Artur Ochał wręczając mi książkę Batalion Korpusu Ochrony Pogranicza „Suwałki” 1927–1939 dokonał na stronie tytułowej wpisu: „Szukajmy prawdy naszej historii, bo tylko prawda jest ciekawa”. Ufam, że słowa krytyki Autor odczyta jako pomoc w poszukiwaniu prawdy, o której pisze. Wiem, że publikację przygotowywał przez kilka lat, analizując i zbierając różnego rodzaju materiały archiwalne, artykuły prasowe z okresu Drugiej Rzeczypospolitej, relacje rodzin żołnierzy KOP, w końcu jeżdżąc na Suwalszczyznę i odnajdując pozostałości kultury materialnej w postaci dawnych budynków koszarowych czy zarysu dawnej granicy państwowej w terenie. Jego praca nie poszła na marne.
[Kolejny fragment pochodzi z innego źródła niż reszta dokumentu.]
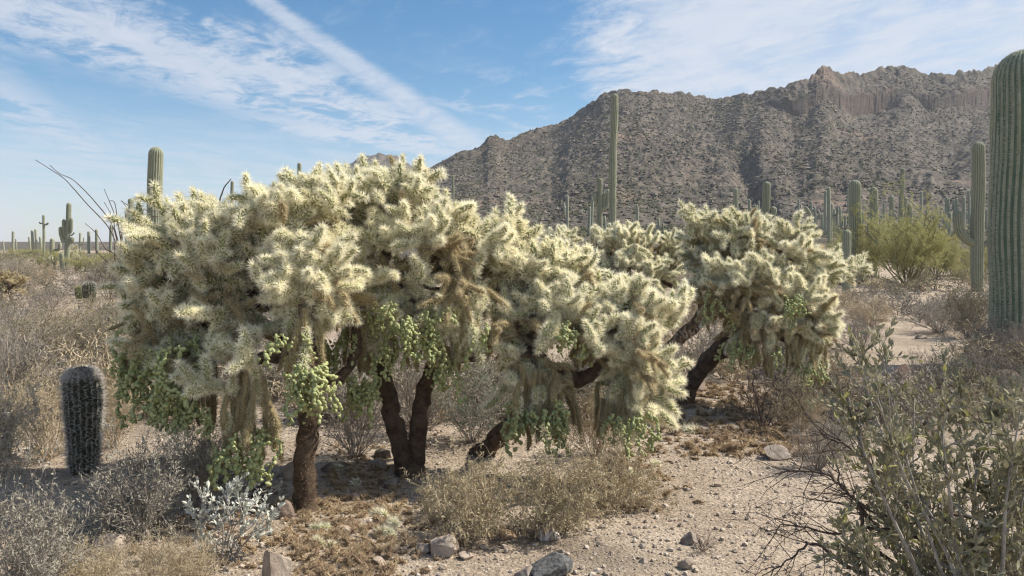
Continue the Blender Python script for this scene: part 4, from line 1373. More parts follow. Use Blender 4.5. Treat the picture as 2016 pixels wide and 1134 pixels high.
    # --- middle distance left
    L_ = [('olive', 60, 735, 210, 110, 'greenish brush left of the barrel cactus, farther back'), ('olive', 180, 715, 190, 100, 'olive brush straight behind the barrel cactus'),
          ('tantwig', 120, 690, 220, 90, 'tan brush spread across the left middle ground'), ('greytwig', 30, 660, 170, 70, 'grey brush at the left edge in the middle ground'),
          ('tantwig', 190, 640, 130, 60, 'tan bush touching the shaded left edge of the cholla'), ('greytwig', 100, 612, 130, 45, 'low grey bush on the pale clearing at left'),
          ('greytwig', 160, 580, 130, 45, 'grey bush behind the dark bare branches'), ('tantwig', 75, 560, 120, 45, 'tan bush below the saguaro with clustered arms'),
          ('olive', 205, 555, 100, 45, 'olive bush near the base of the ocotillo'), ('greytwig', 20, 545, 110, 45, 'grey bush near the left edge under the skyline')]
    for k, x, y, w, h, lb in L_:
        s(k, x, y, w, h, lb, name='shrub', group='shrubs in the left middle ground')
    # --- palo verdes
    pv = [(1785, 31, 250, 185, 'biggest yellow-green palo verde bush, right of the right-hand cholla'), (1700, 33, 160, 125, 'hazy palo verde left of the biggest one'),
          (1890, 40, 120, 70, 'low palo verde behind the two-armed saguaro'), (1620, 38, 120, 70, 'small palo verde behind the tips of the right-hand cholla'),
          (1540, 48, 110, 50, 'low palo verde under the saguaro with stubby arms'), (1845, 36, 110, 105, 'palo verde touching the right side of the biggest one'),
          (1960, 36, 140, 90, 'palo verde half hidden by the giant saguaro')]
    for x, Y, w, h, lb in pv:
        s('paloverde', x, 0, w, h, lb, name='palo_verde', cat='palo verde', Y=Y, group='palo verde bushes behind the cholla')
    lf = [(20, 60, 90, 32, 'at the left edge'), (85, 52, 100, 34, 'under the cross-shaped saguaro'), (165, 46, 100, 40, 'right of the many-armed saguaro'), (225, 58, 80, 34, 'behind the ocotillo'), (130, 75, 90, 26, 'far behind the many-armed saguaro'),
          (55, 95, 90, 18, 'farthest on the left skyline')]
    for x, Y, w, h, lb in lf:
        s('paloverde', x, 0, w, h, 'low yellow-green palo verde ' + lb, name='palo_verde', cat='palo verde', Y=Y, group='palo verde bushes on the left skyline')


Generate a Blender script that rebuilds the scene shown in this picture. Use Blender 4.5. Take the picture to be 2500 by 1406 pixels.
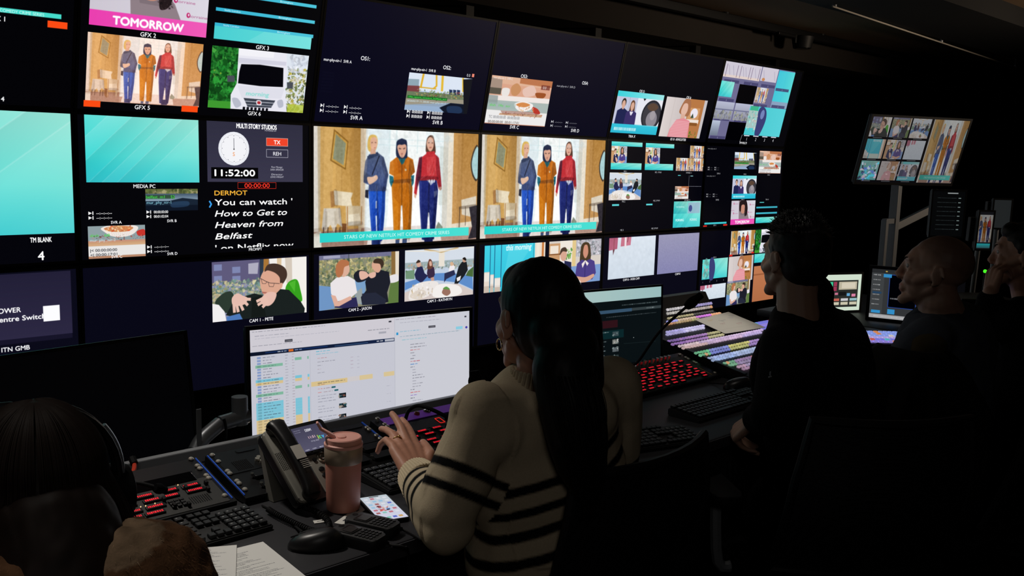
import bpy, bmesh, math, random
import numpy as np
from mathutils import Vector, Matrix, Quaternion
for o in list(bpy.data.objects): bpy.data.objects.remove(o)
scn = bpy.context.scene; COL = scn.collection
PI = math.pi; R = math.radians
# ------------------------------------------------------------------ camera
F_PX = 2281.67
YAW, PIT, ROLL = .7698853, .1399211, .0289410
CAM = np.array([-1.2034, -3.4859, 1.512])
def cam_axes():
    f = np.array([math.sin(YAW)*math.cos(PIT), math.cos(YAW)*math.cos(PIT), -math.sin(PIT)])
    r = np.array([math.cos(YAW), -math.sin(YAW), 0.]); u = np.cross(r, f); c, s = math.cos(ROLL), math.sin(ROLL)
    return c*r+s*u, -s*r+c*u, f
cr, cu_, cf = cam_axes()
cam = bpy.data.cameras.new('camera'); camo = bpy.data.objects.new('camera', cam); COL.objects.link(camo)
cam.sensor_width = 36; cam.lens = 36*F_PX/2500; cam.clip_start = .05; cam.clip_end = 60
camo.matrix_world = Matrix(((cr[0], cu_[0], -cf[0], CAM[0]), (cr[1], cu_[1], -cf[1], CAM[1]), (cr[2], cu_[2], -cf[2], CAM[2]), (0, 0, 0, 1)))
scn.camera = camo
def at(px, py, z):
    """where the sight line through a point of the 2500x1406 photograph meets the height z"""
    d = cf+cr*(px-1250)/F_PX-cu_*(py-703)/F_PX
    return CAM+d*(z-CAM[2])/d[2]
def deep(px, py, dist):
    return CAM+(cf+cr*(px-1250)/F_PX-cu_*(py-703)/F_PX)*dist
# ------------------------------------------------------------------ world, lights, exposure
scn.view_settings.view_transform = 'Standard'; scn.view_settings.look = 'None'; scn.view_settings.gamma = 1
scn.view_settings.exposure = 0; scn.view_settings.use_curve_mapping = False
wd = bpy.data.worlds.new('world'); scn.world = wd; wd.use_nodes = True
wd.node_tree.nodes['Background'].inputs[0].default_value = (.5, .5, .6, 1); wd.node_tree.nodes['Background'].inputs[1].default_value = .0012
def spot(name, loc, to, power, angle, blend=.8, size=.08, col=(1, .93, .84)):
    l = bpy.data.lights.new(name, 'SPOT'); l.energy = power; l.spot_size = R(angle); l.spot_blend = blend; l.shadow_soft_size = size; l.color = col
    o = bpy.data.objects.new(name, l); COL.objects.link(o); o.location = loc
    o.rotation_euler = (Vector(to)-Vector(loc)).to_track_quat('-Z', 'Y').to_euler(); return o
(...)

Odnoszę się do niej z szacunkiem i podziwem, a przygotowaną książkę uznaję za znaczący sukces Autora i Wydawców.

Na koniec raz jeszcze należy podkreślić, że książka Artura Ochała Batalion Korpusu Ochrony Pogranicza „Suwałki” 1927–1939 to publikacja dobra. Jej mocną stroną jest szeroka baza źródłowa wykorzystana przez autora. Podobnie ma się rzecz z opracowaniami monograficznymi dotyczącymi Drugiej Rzeczypospolitej, Wojska Polskiego czy KOP. W prowadzonej przeze mnie bibliografii Korpusu nie odnajduję takiego, które zostałoby niesłusznie pominięte. Autor na łamach książki porusza tematy będące dotychczas białymi plamami w historii Korpusu, szczególnie w zakresie życia codziennego formacji – jak praktykę służby i szkolenia, umundurowanie, przebieg uroczystości państwowych, życie religijne i inne, a których nie sposób przywołać ze względu na nieobszerny charakter recenzji. Publikacja, co należy szczególnie podkreślić, została ubogacona licznymi zdjęciami żołnierzy KOP z terenu Suwalszczyzny, co zapewne wywoła szybsze bicie serca niejednego badacza. Warto, aby recenzowana książka wpisała się na trwałe do dorobku polskiej historiografii poświęconej dziejom wojskowości Drugiej Rzeczypospolitej. Czego Autorowi i Wydawcom serdecznie życzę.